Centauro: A New Disaster Response Robot from IIT

This hybrid of robot human and robot horse is designed to rescue you from disasters

One of the things that we learned from the DARPA Robotics Challenge is that it’s useful for robots to have legs to walk, but it’s even more useful for robots to be versatile and adaptable, with multimodal locomotion capabilities that they can deploy depending on the situation. At the DRC, we saw all kinds of different designs, but one of the more unique approaches came from the University of Bonn, in Germany, with their robot Momaro.

Momaro used a “centaur” design, with four legs that had wheels on the bottom (like a wheeled quadruped) coupled to a humanoid upper torso with a head and arms. It was the top-ranked European robot in the DRC, completing an almost perfect run in just 34 minutes. We’ve since been wondering whether the centaur design would inspire other disaster robots, and now we know the answer is yes.

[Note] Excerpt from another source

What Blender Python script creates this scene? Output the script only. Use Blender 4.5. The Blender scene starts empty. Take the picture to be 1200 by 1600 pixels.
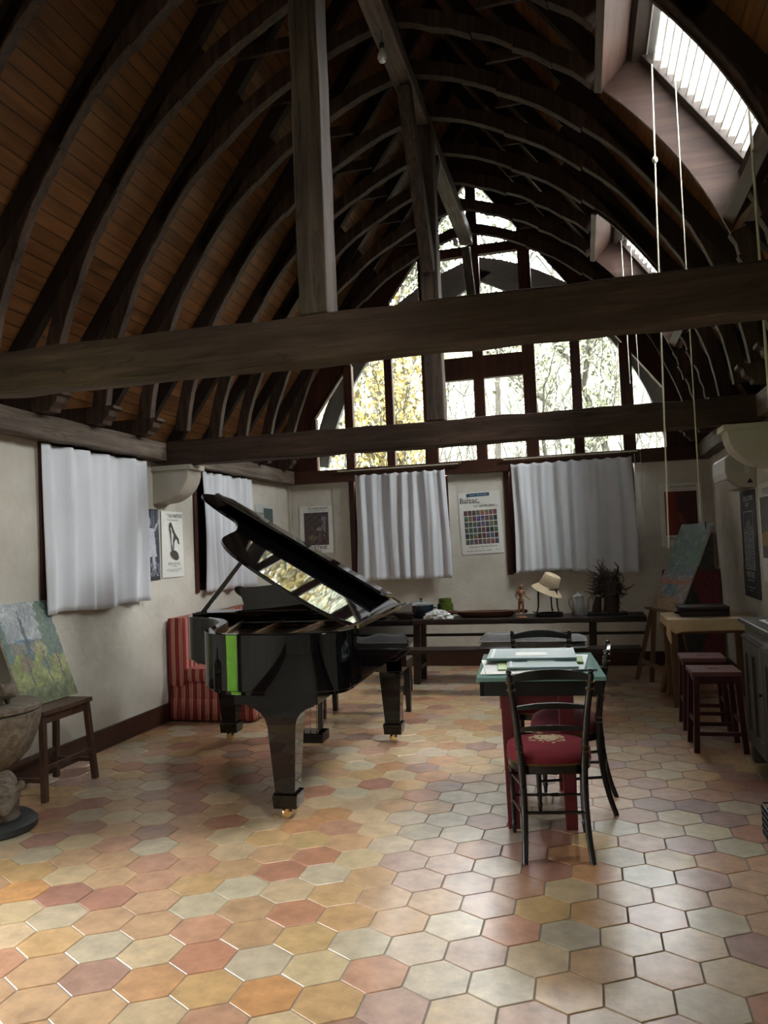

Today, a consortium of European research groups announced a new centaur robot platform called (appropriately enough) Centauro. The robot was built at the Italian Institute of Technology (IIT) by a team led by Nikos Tsagarakis, who heads IIT’s Humanoids and Human Centered Mechatronics Lab, in Genoa. The project is part of the CENTAURO Consortium, funded by the European Commission and coordinated by researchers from the University of Bonn—the same group that developed Momaro.

The goal of CENTAURO is building a “human-robot symbiotic system where a human operator is telepresent with its whole body in a Centaur-like robot, which is capable of robust locomotion and dexterous manipulation in the rough terrain and austere conditions characteristic of disasters.” From the look of things, Centauro shares the same kind of rugged capability we’ve seen in other IIT robots, like WALK-MAN, meaning that this could be a robot that manages to be both a research tool and real-world useful.